Back at the Stineray Diner, me and Joe Cool had the biggest and most delicious double-cheeseburgers ever, seasoned fries, and a couple of Coke’s for lunch – it was nearly 3PM. Calling Mr. Jerry Polk later, I asked his perspective on the visit. “That’s our traditions. I was very impressed to see the pictures. That was amazing to see my stepdad like that. Nobody ever comes down there to see it (baptismal pool) so I was proud to show it to you.” When telling Mr. Polk how grateful we were that he was available and willing to help us, he wouldn’t take an ounce of credit, “That’s God. He knows about timing. He uses people and He used me.
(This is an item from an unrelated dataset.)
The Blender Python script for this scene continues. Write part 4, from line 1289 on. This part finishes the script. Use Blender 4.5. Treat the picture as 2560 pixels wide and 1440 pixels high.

He puts us in places.”
Those Mule Trains tried fifty-seven years ago, and we must never stop trying. So much blood, sweat, and tears. So much theft of peace and life. Why is it that certain groups – people with non-white skin – always have to strive so hard for basic equality and equity? Quitman County, where Marks is located, is now the 12th poorest out of well over 3,000 counties in America. Yet still, the people of Marks and Lambert stop what they are doing to help total strangers.